Par une soirée très venteuse nous allons dîner chez des amis. Au soleil couchant, le ciel nettoyé par le vent donne aux côtes varoises des îles et presqu’île des couleurs d’une grande beauté. Le Champagne Bollinger Spécial Cuvée Brut sans année donne l’impression d’être particulièrement dosé et cela gêne le plaisir, même si sa belle structure lui permet d’accompagner deux délicieux jambons ibériques et des cochonnailles de la même région. Nous poursuivons par un Champagne Egly-Ouriet Brut rosé grand cru qui a passé 52 mois en cave et a été dégorgé en novembre 2014. C’est un agréable rosé, très consensuel mais qui lui aussi souffre d’un petit manque de vibration. Une tapenade marquée d’un ail insistant tire de belle notes de ce champagne.
Nous passons à table pour une entrée d’asperges vertes et tranches de truffe d’été puis une dorade avec des pommes de terre magiquement goûteuses. Trois vins vont accompagner le repas, deux blancs pour les asperges et le poisson, rejoints par un rouge pour la dorade. Le Domaine de Trévallon blanc 2012 a un nez d’une finesse, d’une complexité et d’un charme qui m’émeuvent au plus haut point. Ce parfum montre un saut qualitatif par rapport aux deux champagnes précédents. Le vin est beau, riche, intense, profond, noble et raffiné. On est aux anges avec un tel vin gourmand et complet. Je pourrais me contenter de m’enivrer de son parfum.
L’ami qui nous reçoit m’avait dit qu’il ouvrirait un Beaucastel blanc vieilles vignes, mais en fait c’est un Château de Beaucastel Châteauneuf-du-Pape blanc 2012. Le nez n’est pas aussi impressionnant que celui du Trévallon mais pour mon grand plaisir, le Beaucastel tient parfaitement sa place à côté du Trévallon. Plus simple, mais droit, généreux, franc, il est aussi goûteux que le précédent. Des petites notes fumées cohabitent bien avec des copeaux de truffe.
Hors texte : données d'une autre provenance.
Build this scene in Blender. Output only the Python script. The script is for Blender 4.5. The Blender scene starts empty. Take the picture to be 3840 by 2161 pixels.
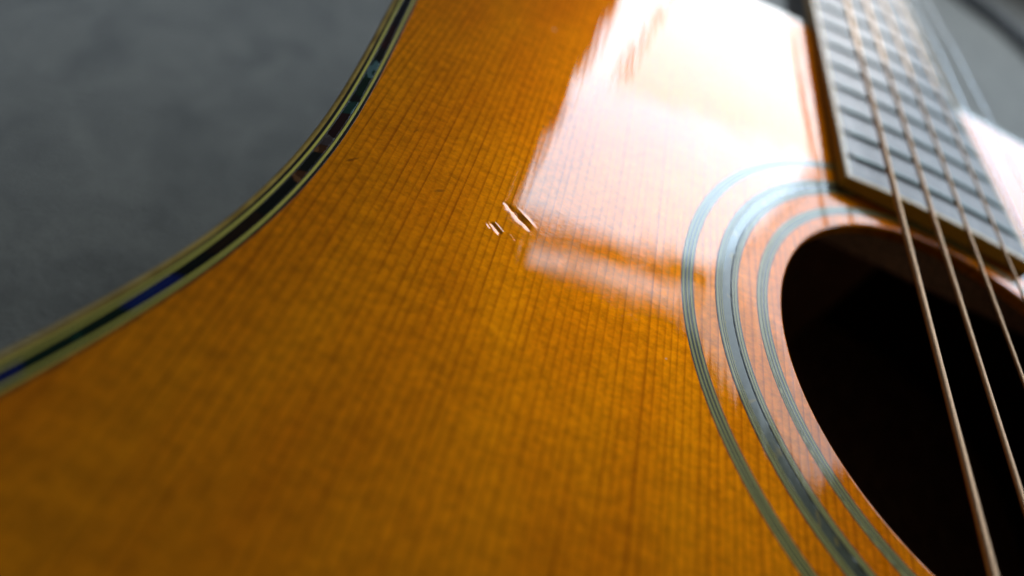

Le vin que j’ai apporté est un Rimauresq Côtes de Provence 1992. C’est un splendide vin d’un épanouissement parfait. Il est garrigue ! tout en lui évoque garrigue, olive noire et romarin. C’est le sud comme je l’aime. C’est un grand vin qui est totalement intégré, accompli et montre que les Côtes de Provence de ce niveau vieillissent bien. Il n’est pas apprécié par l’un des amis qui préfère les vins blancs sur le poisson mais je trouve qu’il est remarquable avec la dorade, les pommes de terre dorées au four et un fromage de brebis affiné à la truffe. Sur le bouchon d’une très grande qualité, il y a une scène de vendange assez joyeuse mêlant hommes et femmes, possiblement dénudés. Est-ce justifié d’y voir des allusions érotiques ? Je ne sais pas.
Le dessert est un Megève, dessert au chocolat et à la meringue qui rappelle la meringue chocolatée dont la bienpensante police du langage a imposé un autre nom, le Merveilleux. Nous buvons un Champagne Bérêche & Fils Extra Brut rosé Campania Remensis dégorgé en mars 2015. Précis, net et agréable à boire, je l’apprécie pour sa netteté et une belle longueur.
Ce soir, une fois n’est pas coutume, les trois vins ont surclassé les trois champagnes, le gagnant étant le magnifique Trévallon blanc 2012.